Especially these days, there’s something in us that looks for people to just be nice. This is coupled with a fear that the person secretly isn’t nice. John Lithgow both personifies the former, by all accounts, and is excellent at exploiting the latter. He does sometimes play genuinely nice guys, but he has a particular genius for playing guys who seem nice but in fact are hiding some secret or another. And it pains me to be the one to tell you that they actually recorded an entire voice track for Hercules wherein he was Hades and replaced him with the Definitely Not Nice James Woods.
He’s only halfway to an EGOT, with several Primetime Emmys and a pair of Tonys under his belt. At that, though, it feels as though he’s the sort of actor awards people would forget about. He’s lost two Grammys for Best Spoken Word Album For Children to Tom Chapin, oddly, and the one for Best Spoken Word Album to Bill Clinton. His Oscars were lost to Louis Gossett, Jr., and Jack Nicholson. While I’m not completely surprised that he won Emmys for being Dick Solomon, his Terms of Endearment nomination was, let’s face it, for playing a guy it’s easy to walk all over. I haven’t seen The World According to Garp, though.
To be fair, I also happen to think that Dick Solomon is an underrated role. There’s more to the character than a raging ego. There’s also the fact that, no, he doesn’t really know anything about being human and is settling into it. The process is uneven, mostly because there were multiple writers for the show who all had differing ideas at how it would go. But the role primarily works as well as it does because Lithgow is just so good in it. Honestly, the show’s quality owes a lot to Lithgow, Joseph Gordon-Levitt, and Wayne Knight. It’s a credit to them that the show lasted six seasons during which it went through more than fifteen time slot changes.
There are a lot of his roles that I haven’t seen; I only saw The Twilight Zone this year. (It’s a good performance in a bad movie.) But he’s one of the actors I’m not sure I’ve ever seen give a bad performance. I mean, I won’t be seeking out Daddy’s Home Two even leaving aside The Mel Gibson Thing, but I’m sure that Lithgow’s performance in that will not be phoned in. I don’t think I’ve ever seen evidence that Lithgow phones it in, ever.

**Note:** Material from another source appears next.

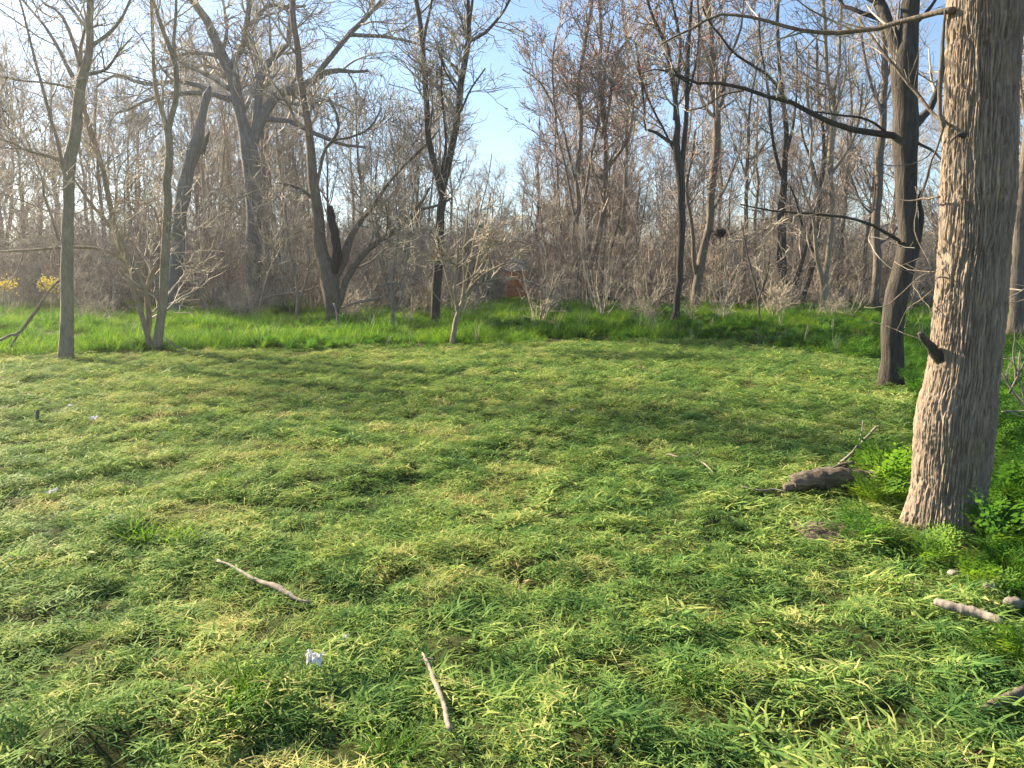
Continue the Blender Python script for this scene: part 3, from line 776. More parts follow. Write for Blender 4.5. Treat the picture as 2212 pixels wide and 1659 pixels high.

I really need to see his Quixote, because that’s a great role for him. Before the Harry Potter movies came out and before I heard Rowling’s insistence that all the British characters in them be played by British people, I’d mentally cast him as the, well, quixotic Sir Cadogan. I’ve just a weakness for John Lithgow as the man lost in whatever his own madness is, be that as Dick or as “Let’s blame it all on dancing” Reverend Shaw Moore of Footloose. Him playing self-important is fun, too, which is why I’ve long been disappointed that his scenes as Harry Zell were cut from L.A. Story.